:: TASK PROMPT ::
Are you able to retype all the records below exactly?

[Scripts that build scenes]
------------------------------------------------------------------------

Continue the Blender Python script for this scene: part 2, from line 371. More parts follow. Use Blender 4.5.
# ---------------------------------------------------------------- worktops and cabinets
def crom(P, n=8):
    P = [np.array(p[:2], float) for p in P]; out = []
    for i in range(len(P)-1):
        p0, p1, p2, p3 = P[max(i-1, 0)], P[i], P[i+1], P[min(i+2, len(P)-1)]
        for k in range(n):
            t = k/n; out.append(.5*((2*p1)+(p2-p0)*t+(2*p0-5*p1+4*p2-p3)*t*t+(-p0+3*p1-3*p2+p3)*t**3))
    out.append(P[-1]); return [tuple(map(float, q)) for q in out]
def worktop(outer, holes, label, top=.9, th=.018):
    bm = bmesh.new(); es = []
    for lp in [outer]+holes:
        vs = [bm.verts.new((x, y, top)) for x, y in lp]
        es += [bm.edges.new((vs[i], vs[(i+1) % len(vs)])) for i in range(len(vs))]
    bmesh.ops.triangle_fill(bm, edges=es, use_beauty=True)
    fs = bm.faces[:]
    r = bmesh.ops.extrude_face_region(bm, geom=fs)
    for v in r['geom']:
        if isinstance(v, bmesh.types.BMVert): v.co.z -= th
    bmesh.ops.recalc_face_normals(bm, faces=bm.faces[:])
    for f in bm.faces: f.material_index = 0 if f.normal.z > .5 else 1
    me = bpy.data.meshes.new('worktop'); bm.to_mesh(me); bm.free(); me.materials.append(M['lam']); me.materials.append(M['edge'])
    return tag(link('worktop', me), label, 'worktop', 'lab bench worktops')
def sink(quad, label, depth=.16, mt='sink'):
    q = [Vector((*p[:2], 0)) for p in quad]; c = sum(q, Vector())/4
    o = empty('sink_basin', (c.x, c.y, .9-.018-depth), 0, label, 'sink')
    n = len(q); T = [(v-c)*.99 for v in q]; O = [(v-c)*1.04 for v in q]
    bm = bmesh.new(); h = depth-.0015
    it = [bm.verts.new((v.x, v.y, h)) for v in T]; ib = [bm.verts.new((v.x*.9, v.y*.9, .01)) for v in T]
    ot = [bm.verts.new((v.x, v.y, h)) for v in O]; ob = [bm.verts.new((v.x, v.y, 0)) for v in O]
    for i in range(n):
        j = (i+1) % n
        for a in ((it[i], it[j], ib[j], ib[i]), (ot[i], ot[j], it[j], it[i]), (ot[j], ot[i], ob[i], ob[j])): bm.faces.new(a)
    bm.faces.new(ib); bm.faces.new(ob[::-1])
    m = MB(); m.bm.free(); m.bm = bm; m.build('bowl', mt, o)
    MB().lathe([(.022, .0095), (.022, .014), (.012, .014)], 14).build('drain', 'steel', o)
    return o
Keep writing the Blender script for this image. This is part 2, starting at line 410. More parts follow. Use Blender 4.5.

------------------------------------------------------------------------

:: RESPONSE BELOW ::
Continue the Blender Python script for this scene: part 2, from line 371. More parts follow. Use Blender 4.5.
# ---------------------------------------------------------------- worktops and cabinets
def crom(P, n=8):
    P = [np.array(p[:2], float) for p in P]; out = []
    for i in range(len(P)-1):
        p0, p1, p2, p3 = P[max(i-1, 0)], P[i], P[i+1], P[min(i+2, len(P)-1)]
        for k in range(n):
            t = k/n; out.append(.5*((2*p1)+(p2-p0)*t+(2*p0-5*p1+4*p2-p3)*t*t+(-p0+3*p1-3*p2+p3)*t**3))
    out.append(P[-1]); return [tuple(map(float, q)) for q in out]
def worktop(outer, holes, label, top=.9, th=.018):
    bm = bmesh.new(); es = []
    for lp in [outer]+holes:
        vs = [bm.verts.new((x, y, top)) for x, y in lp]
        es += [bm.edges.new((vs[i], vs[(i+1) % len(vs)])) for i in range(len(vs))]
    bmesh.ops.triangle_fill(bm, edges=es, use_beauty=True)
    fs = bm.faces[:]
    r = bmesh.ops.extrude_face_region(bm, geom=fs)
    for v in r['geom']:
        if isinstance(v, bmesh.types.BMVert): v.co.z -= th
    bmesh.ops.recalc_face_normals(bm, faces=bm.faces[:])
    for f in bm.faces: f.material_index = 0 if f.normal.z > .5 else 1
    me = bpy.data.meshes.new('worktop'); bm.to_mesh(me); bm.free(); me.materials.append(M['lam']); me.materials.append(M['edge'])
    return tag(link('worktop', me), label, 'worktop', 'lab bench worktops')
def sink(quad, label, depth=.16, mt='sink'):
    q = [Vector((*p[:2], 0)) for p in quad]; c = sum(q, Vector())/4
    o = empty('sink_basin', (c.x, c.y, .9-.018-depth), 0, label, 'sink')
    n = len(q); T = [(v-c)*.99 for v in q]; O = [(v-c)*1.04 for v in q]
    bm = bmesh.new(); h = depth-.0015
    it = [bm.verts.new((v.x, v.y, h)) for v in T]; ib = [bm.verts.new((v.x*.9, v.y*.9, .01)) for v in T]
    ot = [bm.verts.new((v.x, v.y, h)) for v in O]; ob = [bm.verts.new((v.x, v.y, 0)) for v in O]
    for i in range(n):
        j = (i+1) % n
        for a in ((it[i], it[j], ib[j], ib[i]), (ot[i], ot[j], it[j], it[i]), (ot[j], ot[i], ob[i], ob[j])): bm.faces.new(a)
    bm.faces.new(ib); bm.faces.new(ob[::-1])
    m = MB(); m.bm.free(); m.bm = bm; m.build('bowl', mt, o)
    MB().lathe([(.022, .0095), (.022, .014), (.012, .014)], 14).build('drain', 'steel', o)
    return o
Keep writing the Blender script for this image. This is part 2, starting at line 410. More parts follow. Use Blender 4.5.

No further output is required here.